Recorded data
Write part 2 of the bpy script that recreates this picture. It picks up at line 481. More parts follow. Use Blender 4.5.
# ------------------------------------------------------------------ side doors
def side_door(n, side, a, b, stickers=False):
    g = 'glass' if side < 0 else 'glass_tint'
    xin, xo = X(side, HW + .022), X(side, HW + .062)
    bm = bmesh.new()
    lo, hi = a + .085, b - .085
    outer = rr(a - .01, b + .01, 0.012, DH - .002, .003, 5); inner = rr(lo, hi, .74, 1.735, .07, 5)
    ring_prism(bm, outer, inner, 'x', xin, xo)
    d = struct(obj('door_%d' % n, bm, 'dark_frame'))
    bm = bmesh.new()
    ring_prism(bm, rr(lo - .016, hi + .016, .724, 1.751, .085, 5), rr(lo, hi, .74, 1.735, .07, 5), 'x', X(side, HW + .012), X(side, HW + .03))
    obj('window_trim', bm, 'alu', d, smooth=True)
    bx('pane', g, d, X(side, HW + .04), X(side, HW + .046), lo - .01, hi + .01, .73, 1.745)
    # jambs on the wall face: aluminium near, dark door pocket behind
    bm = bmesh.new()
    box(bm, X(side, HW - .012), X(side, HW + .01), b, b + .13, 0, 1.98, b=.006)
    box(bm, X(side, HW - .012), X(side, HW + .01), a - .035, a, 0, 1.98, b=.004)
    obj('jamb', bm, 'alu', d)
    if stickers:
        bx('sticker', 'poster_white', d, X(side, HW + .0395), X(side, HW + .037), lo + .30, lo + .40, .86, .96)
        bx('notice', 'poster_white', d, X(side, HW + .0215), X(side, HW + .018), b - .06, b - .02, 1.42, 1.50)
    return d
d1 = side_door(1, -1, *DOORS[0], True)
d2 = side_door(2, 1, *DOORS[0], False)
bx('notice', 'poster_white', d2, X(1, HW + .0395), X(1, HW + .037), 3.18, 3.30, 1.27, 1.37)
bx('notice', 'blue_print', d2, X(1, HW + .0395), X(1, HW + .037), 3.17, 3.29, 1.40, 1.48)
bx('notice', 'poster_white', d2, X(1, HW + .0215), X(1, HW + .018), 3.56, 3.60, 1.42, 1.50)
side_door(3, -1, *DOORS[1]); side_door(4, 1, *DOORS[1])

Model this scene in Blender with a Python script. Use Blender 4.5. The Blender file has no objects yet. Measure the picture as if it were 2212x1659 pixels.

Written task
Copy all lines from the data that hold the word "picture".

Result of the task
Write part 2 of the bpy script that recreates this picture. It picks up at line 481. More parts follow. Use Blender 4.5.
Model this scene in Blender with a Python script. Use Blender 4.5. The Blender file has no objects yet. Measure the picture as if it were 2212x1659 pixels.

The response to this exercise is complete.